---- Information shown

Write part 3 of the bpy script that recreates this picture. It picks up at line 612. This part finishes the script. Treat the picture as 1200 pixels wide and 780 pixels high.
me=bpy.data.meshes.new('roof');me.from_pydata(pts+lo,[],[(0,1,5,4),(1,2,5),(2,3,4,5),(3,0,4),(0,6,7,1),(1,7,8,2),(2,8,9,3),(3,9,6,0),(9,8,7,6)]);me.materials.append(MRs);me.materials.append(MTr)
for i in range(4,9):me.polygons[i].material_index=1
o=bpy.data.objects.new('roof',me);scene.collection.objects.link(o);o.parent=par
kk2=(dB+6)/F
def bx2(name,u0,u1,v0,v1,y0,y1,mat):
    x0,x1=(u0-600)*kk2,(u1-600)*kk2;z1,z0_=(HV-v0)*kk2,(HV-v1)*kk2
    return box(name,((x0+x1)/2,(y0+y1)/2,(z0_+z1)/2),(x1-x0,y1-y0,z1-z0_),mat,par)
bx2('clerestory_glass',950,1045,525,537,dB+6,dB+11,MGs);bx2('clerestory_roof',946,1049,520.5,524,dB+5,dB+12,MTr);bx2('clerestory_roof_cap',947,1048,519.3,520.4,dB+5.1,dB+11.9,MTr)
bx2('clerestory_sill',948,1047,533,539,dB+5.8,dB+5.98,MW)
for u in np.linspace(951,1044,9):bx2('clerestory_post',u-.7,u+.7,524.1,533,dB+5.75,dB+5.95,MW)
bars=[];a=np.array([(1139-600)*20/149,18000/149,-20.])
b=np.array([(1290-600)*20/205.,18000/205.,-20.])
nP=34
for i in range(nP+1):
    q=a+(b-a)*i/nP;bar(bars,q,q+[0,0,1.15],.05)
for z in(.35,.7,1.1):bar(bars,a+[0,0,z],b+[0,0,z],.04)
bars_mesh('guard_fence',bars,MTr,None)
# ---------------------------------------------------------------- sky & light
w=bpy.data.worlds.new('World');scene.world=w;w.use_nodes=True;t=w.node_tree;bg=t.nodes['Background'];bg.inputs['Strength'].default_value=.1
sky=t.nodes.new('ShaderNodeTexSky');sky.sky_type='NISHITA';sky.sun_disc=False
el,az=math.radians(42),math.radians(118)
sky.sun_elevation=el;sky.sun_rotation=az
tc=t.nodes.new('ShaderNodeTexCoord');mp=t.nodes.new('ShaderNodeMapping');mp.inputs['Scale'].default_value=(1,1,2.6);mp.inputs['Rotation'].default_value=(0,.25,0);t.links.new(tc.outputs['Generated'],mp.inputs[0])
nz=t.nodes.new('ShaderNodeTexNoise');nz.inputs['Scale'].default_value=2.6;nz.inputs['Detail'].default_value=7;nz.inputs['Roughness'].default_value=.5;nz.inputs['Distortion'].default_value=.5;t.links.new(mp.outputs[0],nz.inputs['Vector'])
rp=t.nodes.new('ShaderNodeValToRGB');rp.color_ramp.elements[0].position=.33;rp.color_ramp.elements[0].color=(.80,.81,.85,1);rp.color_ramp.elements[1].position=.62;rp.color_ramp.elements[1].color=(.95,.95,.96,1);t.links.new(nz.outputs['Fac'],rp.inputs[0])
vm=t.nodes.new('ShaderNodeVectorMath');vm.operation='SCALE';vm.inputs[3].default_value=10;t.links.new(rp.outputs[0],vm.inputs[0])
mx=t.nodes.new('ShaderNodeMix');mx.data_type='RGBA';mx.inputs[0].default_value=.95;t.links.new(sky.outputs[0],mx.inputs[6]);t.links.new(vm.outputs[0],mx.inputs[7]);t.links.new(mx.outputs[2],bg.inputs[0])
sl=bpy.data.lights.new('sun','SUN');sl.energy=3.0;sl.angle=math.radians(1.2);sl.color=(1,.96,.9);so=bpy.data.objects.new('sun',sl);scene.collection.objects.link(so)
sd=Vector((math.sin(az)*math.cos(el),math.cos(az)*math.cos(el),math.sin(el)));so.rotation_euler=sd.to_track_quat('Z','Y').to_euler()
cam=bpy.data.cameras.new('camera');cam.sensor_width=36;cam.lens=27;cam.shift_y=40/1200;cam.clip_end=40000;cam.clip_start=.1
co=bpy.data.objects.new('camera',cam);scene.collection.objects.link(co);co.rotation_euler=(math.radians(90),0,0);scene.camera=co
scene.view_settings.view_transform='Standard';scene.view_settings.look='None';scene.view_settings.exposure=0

--------

Write each line above out exactly.

#### The response
Write part 3 of the bpy script that recreates this picture. It picks up at line 612. This part finishes the script. Treat the picture as 1200 pixels wide and 780 pixels high.
me=bpy.data.meshes.new('roof');me.from_pydata(pts+lo,[],[(0,1,5,4),(1,2,5),(2,3,4,5),(3,0,4),(0,6,7,1),(1,7,8,2),(2,8,9,3),(3,9,6,0),(9,8,7,6)]);me.materials.append(MRs);me.materials.append(MTr)
for i in range(4,9):me.polygons[i].material_index=1
o=bpy.data.objects.new('roof',me);scene.collection.objects.link(o);o.parent=par
kk2=(dB+6)/F
def bx2(name,u0,u1,v0,v1,y0,y1,mat):
    x0,x1=(u0-600)*kk2,(u1-600)*kk2;z1,z0_=(HV-v0)*kk2,(HV-v1)*kk2
    return box(name,((x0+x1)/2,(y0+y1)/2,(z0_+z1)/2),(x1-x0,y1-y0,z1-z0_),mat,par)
bx2('clerestory_glass',950,1045,525,537,dB+6,dB+11,MGs);bx2('clerestory_roof',946,1049,520.5,524,dB+5,dB+12,MTr);bx2('clerestory_roof_cap',947,1048,519.3,520.4,dB+5.1,dB+11.9,MTr)
bx2('clerestory_sill',948,1047,533,539,dB+5.8,dB+5.98,MW)
for u in np.linspace(951,1044,9):bx2('clerestory_post',u-.7,u+.7,524.1,533,dB+5.75,dB+5.95,MW)
bars=[];a=np.array([(1139-600)*20/149,18000/149,-20.])
b=np.array([(1290-600)*20/205.,18000/205.,-20.])
nP=34
for i in range(nP+1):
    q=a+(b-a)*i/nP;bar(bars,q,q+[0,0,1.15],.05)
for z in(.35,.7,1.1):bar(bars,a+[0,0,z],b+[0,0,z],.04)
bars_mesh('guard_fence',bars,MTr,None)
# ---------------------------------------------------------------- sky & light
w=bpy.data.worlds.new('World');scene.world=w;w.use_nodes=True;t=w.node_tree;bg=t.nodes['Background'];bg.inputs['Strength'].default_value=.1
sky=t.nodes.new('ShaderNodeTexSky');sky.sky_type='NISHITA';sky.sun_disc=False
el,az=math.radians(42),math.radians(118)
sky.sun_elevation=el;sky.sun_rotation=az
tc=t.nodes.new('ShaderNodeTexCoord');mp=t.nodes.new('ShaderNodeMapping');mp.inputs['Scale'].default_value=(1,1,2.6);mp.inputs['Rotation'].default_value=(0,.25,0);t.links.new(tc.outputs['Generated'],mp.inputs[0])
nz=t.nodes.new('ShaderNodeTexNoise');nz.inputs['Scale'].default_value=2.6;nz.inputs['Detail'].default_value=7;nz.inputs['Roughness'].default_value=.5;nz.inputs['Distortion'].default_value=.5;t.links.new(mp.outputs[0],nz.inputs['Vector'])
rp=t.nodes.new('ShaderNodeValToRGB');rp.color_ramp.elements[0].position=.33;rp.color_ramp.elements[0].color=(.80,.81,.85,1);rp.color_ramp.elements[1].position=.62;rp.color_ramp.elements[1].color=(.95,.95,.96,1);t.links.new(nz.outputs['Fac'],rp.inputs[0])
vm=t.nodes.new('ShaderNodeVectorMath');vm.operation='SCALE';vm.inputs[3].default_value=10;t.links.new(rp.outputs[0],vm.inputs[0])
mx=t.nodes.new('ShaderNodeMix');mx.data_type='RGBA';mx.inputs[0].default_value=.95;t.links.new(sky.outputs[0],mx.inputs[6]);t.links.new(vm.outputs[0],mx.inputs[7]);t.links.new(mx.outputs[2],bg.inputs[0])
sl=bpy.data.lights.new('sun','SUN');sl.energy=3.0;sl.angle=math.radians(1.2);sl.color=(1,.96,.9);so=bpy.data.objects.new('sun',sl);scene.collection.objects.link(so)
sd=Vector((math.sin(az)*math.cos(el),math.cos(az)*math.cos(el),math.sin(el)));so.rotation_euler=sd.to_track_quat('Z','Y').to_euler()
cam=bpy.data.cameras.new('camera');cam.sensor_width=36;cam.lens=27;cam.shift_y=40/1200;cam.clip_end=40000;cam.clip_start=.1
co=bpy.data.objects.new('camera',cam);scene.collection.objects.link(co);co.rotation_euler=(math.radians(90),0,0);scene.camera=co
scene.view_settings.view_transform='Standard';scene.view_settings.look='None';scene.view_settings.exposure=0